The players then unveiled black warmups with “Change Starts With Us” on the front, to protest two Black men killed by police, and called for an end to racial profiling and senseless violence.
“We were the first [WNBA] team franchise to use that platform,” recalled Minnesota Lynx President of Business Operations Carley Knox. “We got some backlash. I am so incredibly proud of our franchise.”
A key uniform detail, “Change Starts with Us” sits in the center of the waistline and repeats down the side tape. It’s more than a catchy slogan, noted Knox. “These values have always been rooted in the franchise” since she joined the organization and she’s now in her 11th year with Minnesota.
The Lynx, along with the entire WNBA, a league that is majority-Black, has been front and center in promoting racial justice and protesting injustice in this country long before it became fashionable among other professional U.S. leagues. It became the first pro sports franchise locally and nationally to publicly advocate for Black lives.
“I’m more excited about our social justice [work],” continued Knox, who was part of four championships in seven years, the most of any Twin Cities pro team in modern history. “We used our platform the entire time I’ve been here. I am so proud to come to work every day helping to change the world and make it a better place.
“I think it starts with our core values and unapologetically using our platform whenever and wherever we see injustice,” she said. “I don’t see that changing with the people in our organization. It’s so deeply rooted… It’s about having an impact on future generations.
“This is bigger than basketball. It always has been. It’s been more than wins and losses,” said Knox. The Lynx players, past and present, “are incredible role models for both boys and girls in our community, and help raise the next generation to do good and help that change.”

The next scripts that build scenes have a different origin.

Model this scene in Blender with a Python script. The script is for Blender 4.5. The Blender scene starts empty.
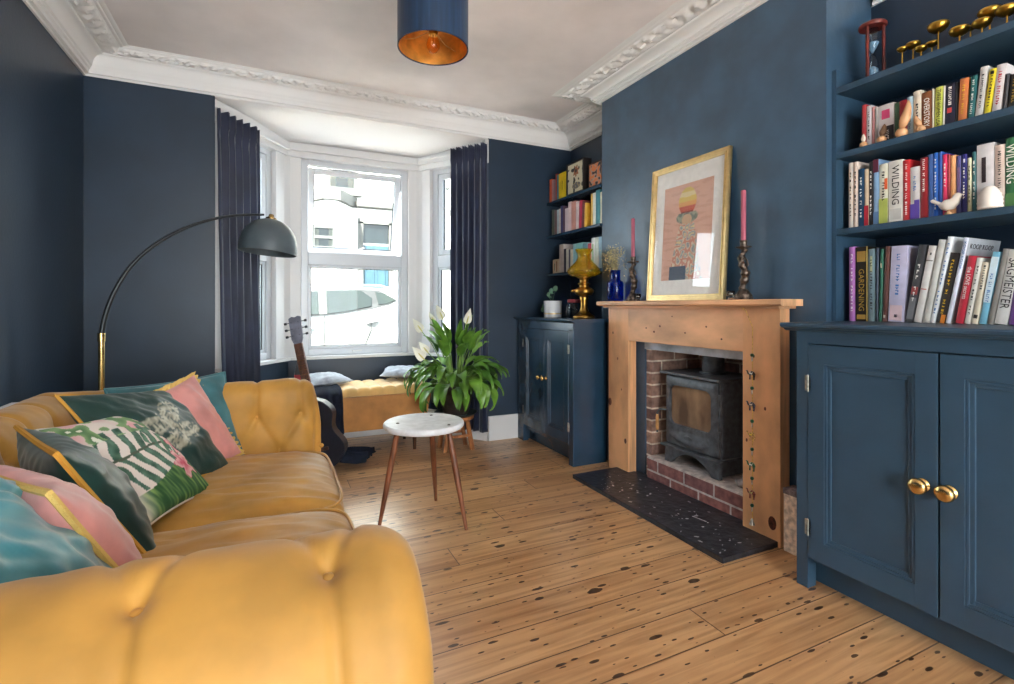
import bpy, bmesh, math, random
from mathutils import Vector, Matrix, noise as mnoise
random.seed(7)
R = math.radians
PI = math.pi
scene = bpy.context.scene
COL = scene.collection.objects
# ------------------------------------------------------------------ camera
CAM_H = 1.10; F_PX = 500.0; YAW = R(25.2); HORIZON = 306.0; CXP = 507.0
cd = bpy.data.cameras.new('camera'); cam = bpy.data.objects.new('camera', cd); COL.link(cam)
cam.location = (0, 0, CAM_H); cam.rotation_euler = (R(90), 0, -YAW)
cd.sensor_width = 36; cd.lens = F_PX / 1014 * 36; cd.shift_y = -(342 - HORIZON) / 1014
cd.clip_start = 0.02; cd.clip_end = 200
scene.camera = cam
_s, _c = math.sin(YAW), math.cos(YAW)
def wall_y(px, X):                      # Y of the point of the plane x = X that the photo shows in column px
    a = (px - CXP) / F_PX
    return X * (_c - a * _s) / (_s + a * _c)
def wall_z(px, py, X):                  # its height in row py
    a = (px - CXP) / F_PX
    return CAM_H + (HORIZON - py) / F_PX * X / (_s + a * _c)

# ------------------------------------------------------------------ materials
def lin(c):
    return tuple(((v / 255) / 12.92 if v / 255 <= 0.04045 else ((v / 255 + 0.055) / 1.055) ** 2.4) for v in c) + (1.0,)
_M = {}
def M(name, rgb, rough=0.5, metal=0.0, var=None, bump=None, sheen=0.0, coat=0.0, spec=0.5, trans=0.0, ior=1.45, emit=None, stretch=(1, 1, 1), alt=None):
    """principled material; var=(scale, amount) mottles the colour, bump=(scale, strength), alt = second colour"""
    if name in _M: return _M[name]
    m = bpy.data.materials.new(name); m.use_nodes = True; _M[name] = m
    nt = m.node_tree; N = nt.nodes; L = nt.links
    b = N['Principled BSDF']
    b.inputs['Base Color'].default_value = lin(rgb); b.inputs['Roughness'].default_value = rough
    b.inputs['Metallic'].default_value = metal; b.inputs['Specular IOR Level'].default_value = spec
    b.inputs['IOR'].default_value = ior
    if sheen: b.inputs['Sheen Weight'].default_value = sheen; b.inputs['Sheen Roughness'].default_value = 0.4
    if coat: b.inputs['Coat Weight'].default_value = coat; b.inputs['Coat Roughness'].default_value = 0.12
    if trans: b.inputs['Transmission Weight'].default_value = trans
    if emit: b.inputs['Emission Color'].default_value = lin(emit[0]); b.inputs['Emission Strength'].default_value = emit[1]
    if var or bump:
        tc = N.new('ShaderNodeTexCoord'); mp = N.new('ShaderNodeMapping'); L.new(tc.outputs['Object'], mp.inputs['Vector'])
        mp.inputs['Scale'].default_value = stretch
    if var:
        t = N.new('ShaderNodeTexNoise'); t.inputs['Scale'].default_value = var[0]; t.inputs['Detail'].default_value = 5
        L.new(mp.outputs[0], t.inputs['Vector'])
        r = N.new('ShaderNodeValToRGB'); L.new(t.outputs['Fac'], r.inputs['Fac'])
        a = var[1]
        c2 = alt if alt else tuple(min(255, v * (1 + a)) for v in rgb)
        c1 = rgb if alt else tuple(v * (1 - a) for v in rgb)
        r.color_ramp.elements[0].position = 0.35; r.color_ramp.elements[1].position = 0.65
        r.color_ramp.elements[0].color = lin(c1); r.color_ramp.elements[1].color = lin(c2)
        L.new(r.outputs['Color'], b.inputs['Base Color'])
    if bump:
        t = N.new('ShaderNodeTexNoise'); t.inputs['Scale'].default_value = bump[0]; t.inputs['Detail'].default_value = 4
        L.new(mp.outputs[0], t.inputs['Vector'])
        bm_ = N.new('ShaderNodeBump'); bm_.inputs['Strength'].default_value = bump[1]; bm_.inputs['Distance'].default_value = 0.01
        L.new(t.outputs['Fac'], bm_.inputs['Height']); L.new(bm_.outputs['Normal'], b.inputs['Normal'])
    return m

def glass_mat(name, tint=(255, 255, 255), refl=0.9, rough=0.0, body=None, dens=0.0):
    """thin pane: see-through plus a fresnel reflection"""
    if name in _M: return _M[name]
    m = bpy.data.materials.new(name); m.use_nodes = True; _M[name] = m
    nt = m.node_tree; N = nt.nodes; L = nt.links; N.clear()
    o = N.new('ShaderNodeOutputMaterial'); mx = N.new('ShaderNodeMixShader'); t = N.new('ShaderNodeBsdfTransparent'); g = N.new('ShaderNodeBsdfGlossy')
    f = N.new('ShaderNodeLayerWeight'); pw = N.new('ShaderNodeMath'); pw.operation = 'POWER'; pw.inputs[1].default_value = 5
    mu = N.new('ShaderNodeMath'); mu.operation = 'MULTIPLY_ADD'; mu.inputs[1].default_value = refl * 0.95; mu.inputs[2].default_value = 0.045 * refl
    t.inputs['Color'].default_value = lin(tint); g.inputs['Roughness'].default_value = rough
    L.new(f.outputs['Facing'], pw.inputs[0]); L.new(pw.outputs[0], mu.inputs[0]); L.new(mu.outputs[0], mx.inputs[0]); L.new(g.outputs[0], mx.inputs[2])
    if body:
        df = N.new('ShaderNodeBsdfTranslucent'); df.inputs['Color'].default_value = lin(body); d2 = N.new('ShaderNodeBsdfDiffuse'); d2.inputs['Color'].default_value = lin(body)
        m1 = N.new('ShaderNodeMixShader'); m1.inputs[0].default_value = 0.5; m2 = N.new('ShaderNodeMixShader'); m2.inputs[0].default_value = dens
        L.new(df.outputs[0], m1.inputs[1]); L.new(d2.outputs[0], m1.inputs[2]); L.new(t.outputs[0], m2.inputs[1]); L.new(m1.outputs[0], m2.inputs[2]); L.new(m2.outputs[0], mx.inputs[1])
    else: L.new(t.outputs[0], mx.inputs[1])
    L.new(mx.outputs[0], o.inputs[0])
    return m

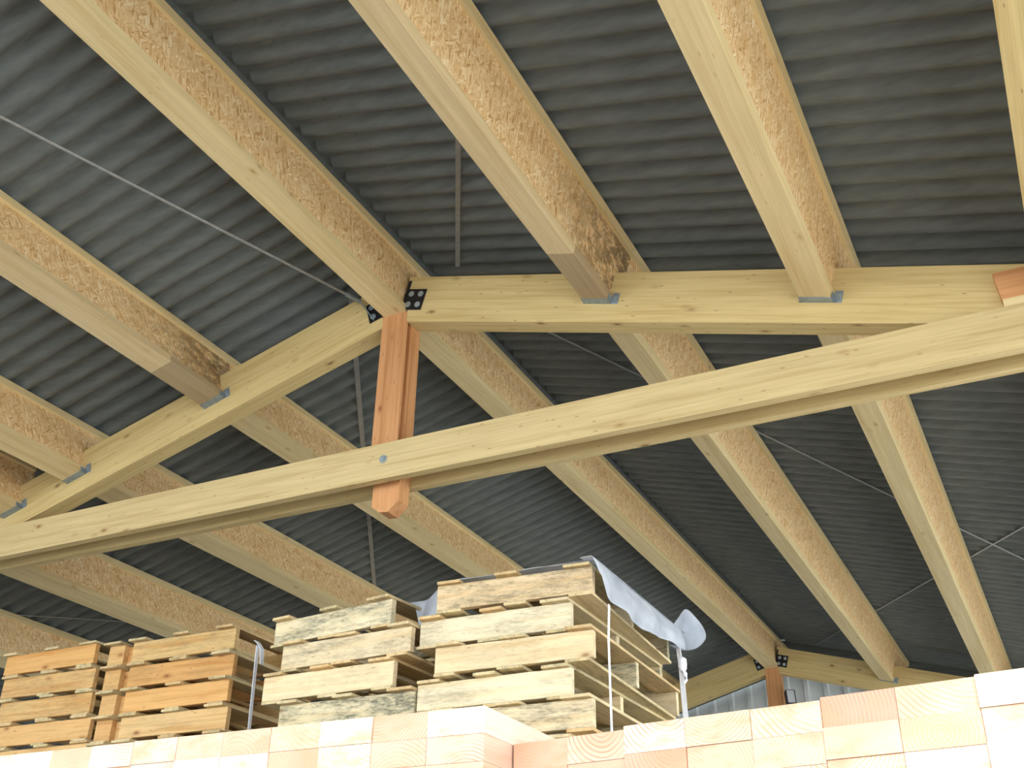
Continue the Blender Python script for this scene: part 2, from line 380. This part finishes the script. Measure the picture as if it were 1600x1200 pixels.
# ------------------------------------------------------------------ trusses
def rafter(sg, y, label, length):
    a = AL[sg]; X = Vector((sg*cos(a), 0, -sin(a))); Z = Vector((sg*sin(a), 0, cos(a))); Yv = Z.cross(X)
    s, c = sin(a), cos(a); cut = lambda n, w=.0755: (w-n*s)/c
    ys = (0, WR) if sg > 0 else (-WR, 0)
    me = prism('rafter', [(cut(NR1), NR1), (length, NR1), (length, NR0), (cut(NR0), NR0)], ys[0], ys[1], .004)
    return tag(link('rafter', me, M['glulam'], mtx=frame((XR, y, ZT), X, Yv, Z)), label, 'beam')
rafter(1, YT, 'right rafter of the near truss, honey coloured with small knots, crossing to the right edge', 5.1)
rafter(-1, YT, 'left rafter of the near truss, running down from the king post to the left edge', 8.8)
rafter(1, YF, 'right rafter of the distant truss, in front of the grey cladding, above the timber ends', 5.1)
rafter(-1, YF, 'left rafter of the distant truss, between the pallet stack and the distant post', 8.8)

TT, TB = ZT-1.135, ZT-1.325
def tie(y, nearp):
    for k, (ya, yb, dz) in enumerate(((y-.047, y-.002, 0), (y+.138, y+.181, .018))):
        o = link('tie_beam', boxm('tie_beam', (-4.6, 5.2, ya, yb, TB+dz, TT+dz), .004), M['tie'], loc=(XR, 0, 0))
        if nearp: tag(o, ['front plank of the long double tie beam crossing the picture, with the bolt',
                          'back plank of the long double tie beam, seen as a brown strip under the front one'][k], 'beam', 'planks of the near tie beam')
        else: tag(o, ['front tie plank of the distant truss, low against the gable wall', 'back tie plank of the distant truss, low against the gable wall'][k], 'beam', 'planks of the distant tie beam')
tie(YT, True)

def king_post(y, label, low):
    t = thing('king_post', label, 'post', Matrix.Translation((XR, y, 0)))
    zt = ZT-.36; a = AL[1]
    # local X (grain) runs up the post
    up_ = Matrix(((0, 0, 1, 0), (0, 1, 0, 0), (1, 0, 0, 0), (0, 0, 0, 1)))   # mesh (x,y,z) -> (z,y,x)
    up_ = Matrix(((0, 0, -1, 0), (0, 1, 0, 0), (1, 0, 0, 0), (0, 0, 0, 1)))
    link('front_board', boxm('front_board', (TT+.001 if low is None else low, zt, 0, .014, -.075, .075), .003), M['douglas'], t, mtx=up_)
    bz = TB-.13 if low is None else low
    # back board, its foot cut to a blunt point, notched down to the ridge seat
    poly = [(bz+.05, -.075), (bz, -.02), (bz+.005, .03), (bz+.04, .075), (zt-.0005, .075), (zt-.0005, -.075)]
    link('back_board', prism('back_board', poly, .046, .136, .003), M['douglas'], t, mtx=up_)
    link('spacer', boxm('spacer', (TT+.02, zt-.002, .014, .046, -.05, .02), .001), M['douglas'], t, mtx=up_)
    return t
king_post(YT, 'salmon red king post in the middle, standing between ridge beam and tie beam', None)
king_post(YF, 'small reddish post of the distant truss, in front of the grey gable wall', .0)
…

Travel to games can be scary
WNBA officials are now working with Phoenix center Brittney Griner and her Mercury team on traveling to and from road games for the remainder of this season. This came after earlier this month the 6’9” veteran was harassed by a social media personality at the Dallas-Fort Worth airport waiting to leave.
Since Griner was released from a Russian prison last December, many have expressed concern about her safety.
“It’s scary,” Lynx guard Rachel Banham told us last week after a practice. She and her fellow W players throughout the league have expressed support for Griner as well as calling for better travel options for teams, since all teams typically fly on commercial flights.
“I haven’t been in any situation that I feel uncomfortable,” added the Lakeville native. “But you never know what is going to happen.”
Last week league officials announced that although teams will still continue to use commercial flights, clubs can use a public chartering service if available.